No estaría de más que recordáramos que lo que votamos en unas elecciones generales es la configuración de las cámaras parlamentarias. A esas cámaras, con el procedimiento establecido, les corresponden dos funciones cruciales pero no idénticas: gestionar el marco jurídico del estado de derecho (actualización de las leyes, promoción legislativa, modificación e innovación de leyes, reglamentos e iniciativas parlamentarias), y generar mayorías de apoyo a la acción de gobierno (la administración y gestión de los recursos durante un periodo de legislatura). La confusión entre ambas consecuencias de la consulta electoral (sistemática y desesperante entre políticos, politólogos, analistas, tertulianos y periodistas especializados) genera un caldo de cultivo que explica la creciente incomprensión y desesperación de los ciudadanos, que consideran haber cumplido con su obligación como votantes y observan una gran dificultad por parte de los responsables para traducir el agregado de voluntades en un marco institucional viable.
En el centro de esa confusión están nociones como “el partido que ha ganado las elecciones”, o “pacto de perdedores”, como si las elecciones se convocaran para formar gobierno y no para configurar las cámaras legislativas.

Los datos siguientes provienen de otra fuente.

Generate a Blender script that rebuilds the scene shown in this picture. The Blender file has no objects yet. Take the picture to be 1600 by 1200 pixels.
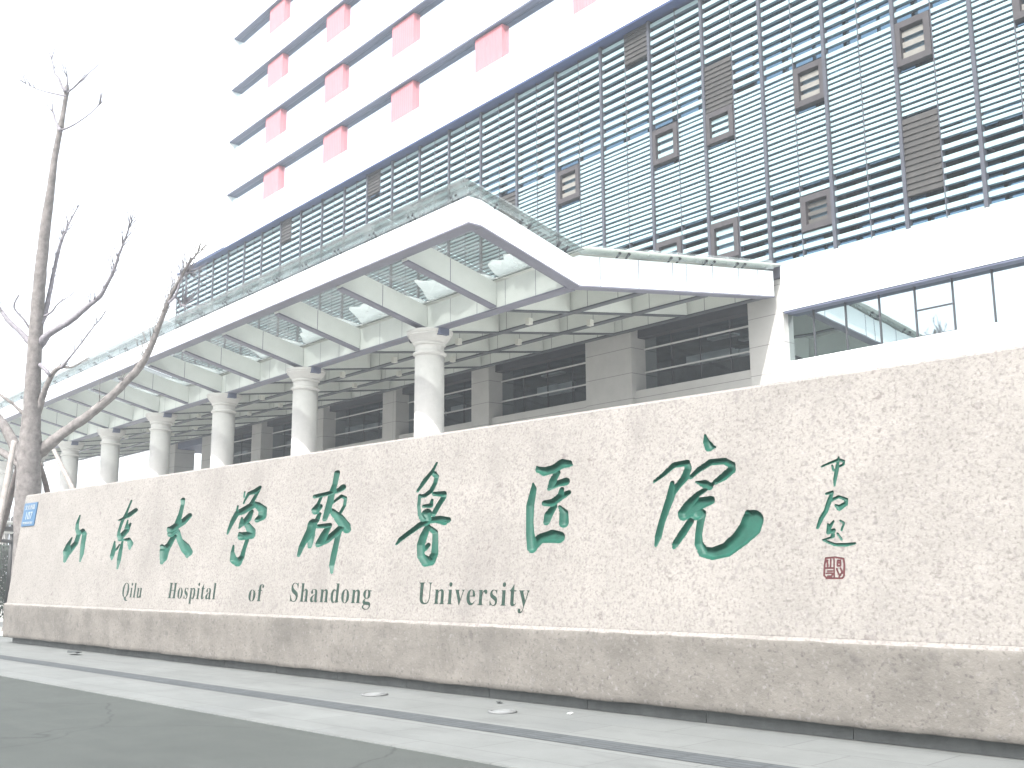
import bpy, bmesh, math, random
import numpy as np
from mathutils import Vector, Matrix, noise

random.seed(7)
SC = bpy.context.scene
COL = SC.collection

# ------------------------------------------------------------------ camera
cam = bpy.data.cameras.new("camera")
cam.sensor_width = 36.0
cam.lens = 1630.48 / 1600 * 36.0
cam.clip_end = 5000
cam.clip_start = 0.05
cam_o = bpy.data.objects.new("camera", cam)
COL.objects.link(cam_o)
CAM_H = 1.4
RGT = (0.6400075, 0.7683495, -0.0054253)
UPV = (0.1409764, -0.1104815, 0.9838290)
FWD = (-0.7553251, 0.6304228, 0.1790281)
cam_o.matrix_world = Matrix.Translation((0, 0, CAM_H)) @ Matrix((
    (RGT[0], UPV[0], -FWD[0]), (RGT[1], UPV[1], -FWD[1]), (RGT[2], UPV[2], -FWD[2]))).to_4x4()
SC.camera = cam_o

# ------------------------------------------------------------------ light
SUN_EL = math.radians(45)
SUN_H = Vector((0.38, -0.925, 0)).normalized()
sun_dir = Vector((SUN_H.x * math.cos(SUN_EL), SUN_H.y * math.cos(SUN_EL), math.sin(SUN_EL)))
sl = bpy.data.lights.new("sun", 'SUN')
sl.energy = 2.4
sl.angle = math.radians(0.5)
sl.color = (1.0, 0.975, 0.945)
so = bpy.data.objects.new("sun", sl)
COL.objects.link(so)
so.location = (20, -60, 60)
so.rotation_euler = (-sun_dir).to_track_quat('-Z', 'Y').to_euler()

world = bpy.data.worlds.new("World")
SC.world = world
world.use_nodes = True
wn_ = world.node_tree
wn_.nodes.clear()
sky = wn_.nodes.new('ShaderNodeTexSky')
sky.sky_type = 'NISHITA'
sky.sun_disc = False
sky.sun_elevation = SUN_EL
sky.sun_rotation = math.atan2(SUN_H.x, SUN_H.y)
sky.dust_density = 3.0
sky.air_density = 1.0
hs = wn_.nodes.new('ShaderNodeHueSaturation')
hs.inputs['Saturation'].default_value = 0.3
bg = wn_.nodes.new('ShaderNodeBackground')
bg.inputs['Strength'].default_value = 0.15
wo = wn_.nodes.new('ShaderNodeOutputWorld')
wn_.links.new(sky.outputs[0], hs.inputs['Color'])
wn_.links.new(hs.outputs[0], bg.inputs['Color'])
wn_.links.new(bg.outputs[0], wo.inputs['Surface'])

SC.view_settings.view_transform = 'Standard'
SC.view_settings.look = 'None'
SC.view_settings.exposure = 1.93
SC.view_settings.gamma = 1.0
SC.view_settings.use_curve_mapping = False
SC.render.engine = 'CYCLES'
SC.cycles.max_bounces = 8
SC.cycles.transparent_max_bounces = 16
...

El panorama se complica más cuando advertimos que la coyuntura política está caracterizada por un cuestionamiento significativo de algunos de los elementos centrales de nuestro marco constitucional, y, en consecuencia, de nuestra convivencia. Singularmente, el empuje del independentismo en Cataluña y la desafección de una parte significativa de la población española respecto al marco institucional del país, y, muy especialmente, respecto al reparto de cargas de la mala situación económica, suponen llamadas de atención que parecen apuntar a la necesidad de reforma del marco constitucional. Esta redefinición o reforma resulta ser sumamente dificultosa  si atendemos a los resultados electorales. De ahí la invocada minoría de bloqueo que exhibe el PP dentro de su argumentario (más de 117 diputados, que suponen un tercio del Congreso de los diputados), o su mayoría en la cámara alta.

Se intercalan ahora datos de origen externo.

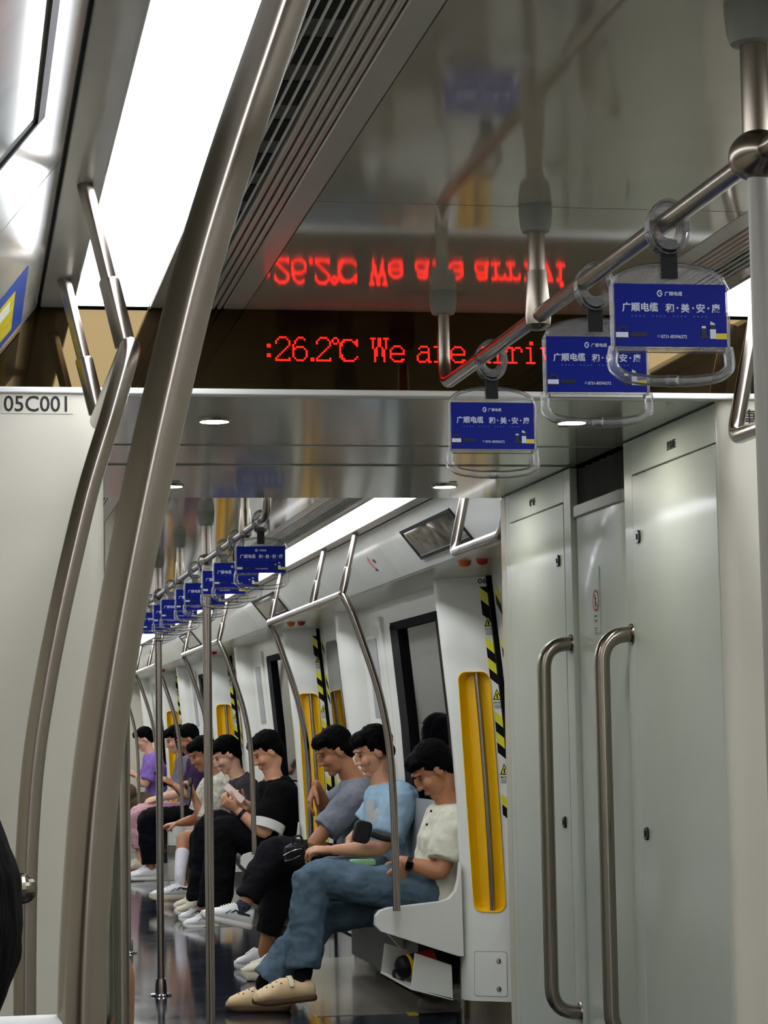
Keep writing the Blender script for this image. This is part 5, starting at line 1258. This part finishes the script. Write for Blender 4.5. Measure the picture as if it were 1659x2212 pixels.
person('person with black hair looking down, cut off at the lower left corner', pn, False)
# --- someone on a suitcase by the left door of the far car: a bare knee shows beside the left handle
Y = 7.62
pk = dict(side=Vector((0, -1, 0)), skin=SKIN_T, pelvis=Vector((.08, Y, .50)), waist=Vector((.06, Y, .64)), chest=Vector((.07, Y, .82)), neck=Vector((.10, Y, .99)), head=Vector((.15, Y, 1.13)), face=Vector((.9, 0, -.4)), up=Vector((.35, 0, .93)),
          sh=[Vector((.07, Y - .17, .92)), Vector((.07, Y + .17, .92))], el=[Vector((.17, Y - .2, .68)), Vector((.17, Y + .2, .68))], wr=[Vector((.34, Y - .07, .68)), Vector((.34, Y + .07, .68))],
          hd=[Vector((.8, .1, .2)), Vector((.8, -.1, .2))], hn=[Vector((0, 1, .2)), Vector((0, -1, .2))], curl=(.8, .8),
          hip=[Vector((.11, Y - .1, .49)), Vector((.11, Y + .1, .49))], kn=[Vector((.492, Y - .08, .50)), Vector((.47, Y + .1, .49))], an=[Vector((.50, Y - .08, .10)), Vector((.46, Y + .1, .1))],
          foot=[Vector((.43, Y - .08, .001)), Vector((.69, Y - .09, .001)), Vector((.39, Y + .1, .001)), Vector((.65, Y + .11, .001))],
          top=(cloth('olive_tee', (84, 86, 66)), .8, 1.2), bottom=(BLK, .7, .09, .085, .07), bname='shorts', shoes=[('sneaker', (SHOE_K, SOLE_W, None), 1.0)] * 2)
person('person sitting low behind the left grab handle, only a bare knee showing', pk, False)
t = thing('suitcase', (.09, Y, 0), 'small dark suitcase used as a seat by the left door of the far car', 'suitcase')
make('shell', MB().box((-.10, Y - .25, .05), (.26, Y + .25, .405)), SHOE_K, t, smooth=0, bevel=.03, segs=3)
for a in (-.2, .2): make('wheel', MB().lathe([(0, -.012), (.025, -.012), (.025, .012), (0, .012)], (.2, Y + a, .025), (0, 1, 0), n=16), M_BLACK, t)
for a in (-.2, .2): make('wheel', MB().lathe([(0, -.012), (.025, -.012), (.025, .012), (0, .012)], (-.05, Y + a, .025), (0, 1, 0), n=16), M_BLACK, t)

Habría que distinguir, en consecuencia, dos niveles de la cuestión.
La reforma constitucional, y la incorporación de diferentes –y confrontadas- visiones sobre aspectos cruciales de nuestra convivencia requiere amplios acuerdos, y una cultura ciudadana e institucional cuya inexistencia queda patente en el día a día, lo que apunta a la necesidad de crearla como condición de futuro.
La formación de gobierno tiene también sus dificultades, y no es la menor el hecho de que la creación de esa cultura ciudadana e institucional que permita gestionar el marco de convivencia entre los ciudadanos soberanos aparece en la agenda de gestión con tanta urgencia como frenar los desahucios, evitar la pobreza energética o combatir la desigualdad.

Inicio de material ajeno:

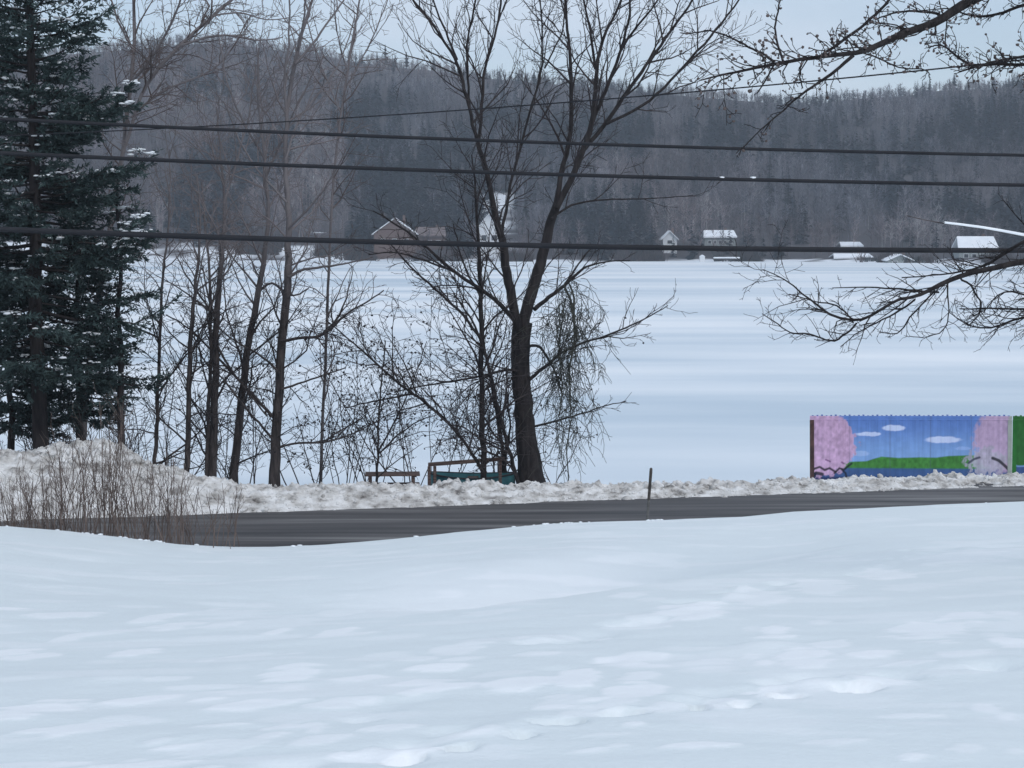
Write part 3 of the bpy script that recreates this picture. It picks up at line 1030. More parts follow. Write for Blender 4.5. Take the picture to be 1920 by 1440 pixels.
# the big forked tree
A = [([(998, 905, 54), (990, 850, 44), (984, 790, 38), (976, 700, 36), (975, 640, 38), (980, 605, 38)], .2, .25),
     ([(978, 625, 28), (990, 570, 29), (1006, 520, 28), (1022, 465, 25), (1034, 406, 22), (1046, 380, 19)], .5, .5),
     ([(1040, 395, 14), (1050, 330, 13), (1067, 271, 12), (1072, 226, 11), (1070, 146, 9), (1068, 94, 8), (1063, 28, 6), (1052, -60, 4), (1045, -160, 3)], 1.2, 1.2),
     ([(1044, 390, 16), (1077, 323, 15), (1101, 264, 14), (1115, 208, 12), (1117, 146, 10), (1122, 94, 8), (1132, 66, 7), (1157, 21, 6), (1190, -60, 4), (1215, -150, 3)], -.8, 1.1),
     ([(1116, 130, 7), (1108, 66, 6), (1098, 17, 5), (1085, -60, 4), (1075, -130, 2)], .6, 1.2),
     ([(1112, 222, 10), (1126, 195, 9), (1150, 132, 8), (1167, 87, 7), (1178, 45, 6), (1181, 0, 5), (1186, -90, 3)], -1.2, 1.2),
     ([(1162, 98, 6), (1180, 66, 6), (1205, 38, 5), (1233, 0, 4), (1280, -70, 3)], -.8, 1.2),
     ([(1095, 280, 12), (1118, 252, 11), (1140, 229, 11), (1167, 184, 10), (1195, 146, 9), (1223, 108, 8), (1250, 66, 7), (1282, 28, 6), (1305, -10, 5), (1345, -80, 3)], .8, 1.2),
     ([(1138, 232, 8), (1188, 208, 7), (1223, 187, 7), (1275, 132, 6), (1317, 87, 6), (1351, 45, 5), (1386, 0, 4), (1430, -60, 3)], 1.6, .9),
     ([(977, 635, 20), (962, 570, 24), (950, 510, 22), (944, 460, 20), (931, 417, 16), (921, 365, 13), (914, 319, 12), (900, 285, 10), (886, 236, 8), (876, 187, 8), (865, 146, 8), (855, 108, 7),
       (834, 80, 6), (813, 45, 6), (775, 3, 5), (730, -70, 3)], -1.3, .95),
     ([(857, 112, 6), (845, 83, 5), (830, 45, 5), (810, 0, 4), (795, -80, 3)], .5, 1.3),
     ([(896, 275, 8), (900, 250, 8), (903, 194, 8), (907, 146, 7), (914, 104, 7), (928, 69, 6), (938, 21, 6), (945, -60, 4), (955, -140, 3)], .9, 1.2),
     ([(880, 200, 6), (876, 139, 6), (876, 62, 5), (889, 21, 5), (900, -60, 3)], -1.1, 1.2),
     ([(940, 445, 9), (948, 400, 8), (960, 330, 7), (985, 240, 6), (1020, 120, 5), (1015, 40, 4), (1010, -60, 3)], 1.5, 1.2),
     ([(1021, 128, 5), (1035, 100, 4), (1056, 60, 4), (1060, 0, 3)], .4, 1.3),
     ([(970, 610, 10), (945, 575, 12), (905, 545, 9), (850, 508, 8), (790, 455, 6), (740, 418, 5), (700, 395, 3)], -2.0, 1.5),
     ([(850, 508, 6), (800, 490, 5), (740, 470, 4), (690, 478, 3)], -1.0, 1.5),
     ([(985, 700, 8), (955, 690, 7), (905, 705, 6), (850, 715, 5), (800, 722, 4), (740, 735, 3)], -1.6, 1.6),
     ([(1002, 580, 11), (1030, 556, 10), (1060, 535, 8), (1092, 502, 6), (1130, 490, 4), (1180, 488, 3)], .9, 1.4),
     ([(1056, 538, 6), (1075, 510, 5), (1095, 480, 4), (1110, 465, 3)], .4, 1.5),
     ([(992, 712, 9), (1020, 690, 8), (1050, 662, 7), (1085, 645, 6), (1130, 632, 5), (1180, 612, 4), (1225, 590, 3), (1252, 572, 2)], 1.1, 1.5),
     ([(990, 650, 8), (1010, 645, 7), (1030, 675, 6), (1045, 705, 4), (1055, 745, 3)], .8, 1.3),
     ([(1000, 800, 6), (1040, 790, 5), (1085, 778, 4), (1130, 762, 3), (1175, 752, 2)], .9, 1.4),
     ([(1034, 410, 6), (1060, 388, 5), (1100, 376, 5), (1160, 374, 4), (1230, 372, 3), (1300, 366, 2)], 2.0, .5)]
CF_MAIN = dict(CF, up=[.10, .06, .02], ang=(.35, .9), dens=[2.3, 3.4, 3.6])
tree("forked_tree", "big dark leafless tree forking into two main limbs at the road", GT, A, 51.0, CF_MAIN, pods=260)

# slim dark trunk left of it with the arching lower branch
B = [([(908, 905, 15), (904, 800, 14), (902, 700, 13), (903, 600, 12), (900, 500, 10), (895, 420, 7), (892, 350, 5), (885, 290, 3)], .4, 1.5),
     ([(908, 890, 9), (885, 850, 8), (850, 800, 8), (810, 765, 7), (770, 735, 7), (735, 708, 6), (700, 675, 5), (660, 640, 4), (610, 600, 3)], -2.2, 1.9),
     ([(775, 738, 5), (740, 745, 4), (700, 752, 4), (650, 765, 3)], -1, 1.8),
     ([(903, 640, 7), (870, 590, 7), (830, 555, 6), (790, 520, 5), (750, 480, 4), (730, 455, 3)], -1.2, 1.7),
     ([(903, 700, 5), (925, 650, 5), (940, 600, 4), (960, 560, 3)], .8, 1.5),
     ([(902, 560, 5), (880, 520, 5), (860, 470, 4), (850, 420, 3)], 1.2, 1.4)]
CF_LOW = dict(CF, up=[.015, .0, -.01], ang=(.4, 1.15), dens=[2.2, 3.6, 4.2])
tree("slim_tree", "slim dark trunk with a long arching low branch left of the forked tree", GT, B, 50.2, CF_LOW, pods=420)

# leaning stems between the slim trunk and the fork
tree("leaning_tree", "thin leaning stem touching the foot of the forked trunk", GT,
     [([(972, 905, 11), (955, 850, 10), (938, 780, 9), (922, 710, 8), (908, 650, 7), (880, 590, 5), (850, 550, 4)], -.6, 1.5)], 50.6, CF_LOW, pods=60)
tree("leaning_tree", "crooked stem between the slim trunk and the thin leaning stem", GT,
     [([(950, 905, 12), (944, 860, 10), (936, 800, 9), (925, 740, 7), (915, 690, 5), (905, 630, 4)], .5, 1.4),
      ([(940, 905, 8), (948, 860, 7), (958, 800, 5), (950, 740, 4)], .3, 1.4)], 51.6, CF_LOW, pods=60)
# sapling over the picnic table
tree("sapling", "very thin sapling rising in front of the snowy picnic table", GT,
     [([(706, 908, 7), (708, 840, 6), (711, 760, 5), (718, 690, 4), (724, 640, 3)], .2, 1.2),
      ([(710, 845, 5), (735, 800, 4), (770, 730, 3), (800, 640, 2)], -.4, 1.3),
      ([(712, 850, 4), (745, 815, 4), (790, 785, 3), (820, 778, 2)], .4, 1.4),
      ([(715, 855, 3), (700, 820, 3), (680, 760, 2)], .4, 1.4)], 49.2, CF_LOW, pods=90)

CF_L = dict(CF, up=[.05, .02, .0], ang=(.45, 1.15), dens=[1.9, 3.3, 4.0])
# left group
tree("tall_tree", "thickest trunk of the left group with upright branches reaching the sky", GT,
     [([(514, 905, 27), (517, 820, 24), (523, 720, 22), (530, 620, 21), (538, 540, 19), (543, 470, 17), (540, 380, 13), (535, 300, 11), (536, 210, 10), (548, 140, 10), (560, 80, 9), (580, 20, 7), (600, -60, 5)], .6, 1.3),
      ([(536, 205, 7), (532, 140, 6), (545, 60, 5), (540, -20, 4)], -.8, 1.4),
      ([(552, 120, 7), (585, 85, 6), (610, 50, 5), (645, 0, 4), (680, -60, 3)], .9, 1.4),
      ([(558, 95, 6), (570, 40, 5), (575, -20, 4)], -.9, 1.4),
      ([(535, 300, 6), (560, 220, 5), (620, 150, 4), (650, 90, 3), (665, 30, 3)], 1.2, 1.5),
      ([(528, 640, 9), (560, 634, 8), (600, 632, 8), (625, 612, 7), (645, 590, 5), (690, 565, 4), (720, 545, 3)], -1.2, 1.7),
      ([(620, 620, 6), (640, 585, 5), (655, 540, 3), (662, 500, 2)], -.5, 1.5),
      ([(540, 520, 8), (565, 505, 7), (610, 500, 6), (660, 492, 4), (700, 482, 3)], .8, 1.6),
      ([(520, 790, 8), (500, 770, 8), (470, 735, 7), (430, 695, 6), (395, 655, 5), (350, 610, 4), (310, 590, 3)], 1.0, 1.3),
      ([(518, 830, 7), (490, 800, 6), (460, 765, 6), (430, 725, 5), (400, 690, 3)], -.9, 1.3),
      ([(524, 700, 7), (505, 680, 6), (480, 660, 5), (440, 640, 4), (405, 610, 3)], -.8, 1.4),
      ([(522, 840, 6), (560, 828, 6), (600, 832, 5), (640, 822, 4), (690, 800, 3), (740, 770, 2)], -.9, 1.8),
      ([(527, 730, 6), (560, 720, 5), (600, 705, 4), (650, 690, 3)], .9, 1.8),
      ([(540, 430, 6), (580, 390, 5), (620, 340, 4), (650, 280, 3)], -1.1, 1.5),
      ([(538, 380, 6), (490, 330, 5), (450, 270, 4), (420, 190, 3)], .9, 1.5)], 50.6, CF_L, "maple_bark", "maple_twig", pods=520)
tree("leaning_trunk_tree", "trunk leaning right beside the thickest trunk of the left group", GT,
     [([(437, 905, 22), (446, 820, 20), (455, 720, 18), (468, 630, 16), (482, 560, 15), (496, 480, 12), (505, 410, 9), (500, 330, 7), (490, 240, 5), (480, 150, 4), (486, 90, 3)], -.5, 1.4),
      ([(486, 545, 7), (510, 525, 6), (545, 560, 5), (580, 540, 3)], -.8, 1.5),
      ([(460, 690, 6), (440, 640, 5), (425, 590, 4), (420, 520, 3)], .6, 1.4),
      ([(500, 330, 6), (530, 260, 5), (560, 190, 4), (600, 110, 3)], -1.0, 1.5),
      ([(497, 300, 6), (450, 220, 5), (420, 140, 4), (410, 60, 3)], .8, 1.5)], 51.6, CF_L, "maple_bark", "maple_twig", pods=120)
tree("twin_trunk_tree", "close pair of dark trunks left of the leaning trunk", GT,
     [([(398, 900, 22), (402, 800, 19), (404, 700, 17), (405, 620, 16), (410, 550, 14), (416, 480, 11), (422, 400, 8), (418, 330, 6), (410, 260, 4), (405, 200, 3)], .4, 1.4),
      ([(388, 895, 12), (390, 800, 11), (396, 700, 10), (396, 600, 9), (392, 500, 7), (385, 420, 5), (376, 340, 3)], .4, 1.4),
      ([(404, 640, 6), (430, 690, 6), (470, 740, 5), (500, 780, 4)], -.6, 1.0),
      ([(405, 600, 6), (380, 560, 5), (350, 520, 4), (330, 480, 3)], -.8, 1.5),
      ([(420, 380, 6), (445, 300, 5), (470, 210, 4), (480, 120, 3)], .7, 1.5)], 50.9, CF_L, "maple_bark", "maple_twig", pods=80, main=2)
tree("slender_tree", "straight slender dark trunk left of the twin trunks", GT,
     [([(350, 888, 15), (353, 800, 13), (356, 700, 12), (358, 620, 11), (366, 540, 8), (374, 470, 6), (376, 400, 4), (370, 330, 3)], .3, 1.5),
      ([(357, 660, 5), (385, 610, 4), (400, 560, 4), (420, 500, 3)], .8, 1.4)], 50.0, CF_L, "maple_bark", "maple_twig")
tree("slender_tree", "thinnest straight trunk between the conifer and the slender dark trunk", GT,
     [([(291, 860, 11), (295, 760, 10), (298, 680, 9), (302, 600, 8), (304, 520, 7), (312, 450, 5), (320, 380, 4), (318, 280, 3)], .3, 1.6)], 50.3, CF_L, "maple_bark", "maple_twig")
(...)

Estos tiempos preinvestidura nos permiten observar dos rasgos preocupantes: la incapacidad para distinguir estos dos niveles, o el deliberado intento de confundirlos como parte del argumentario de unas instituciones –los partidos- que aparecen lastrados por una práctica de ordenación de acceso al poder; y una abrumadora inexperiencia en crear proyectos que permitan la cohesión y la articulación social.
Y ¿qué hay en el centro de ese deliberado intento de confusión? El plural mayestático.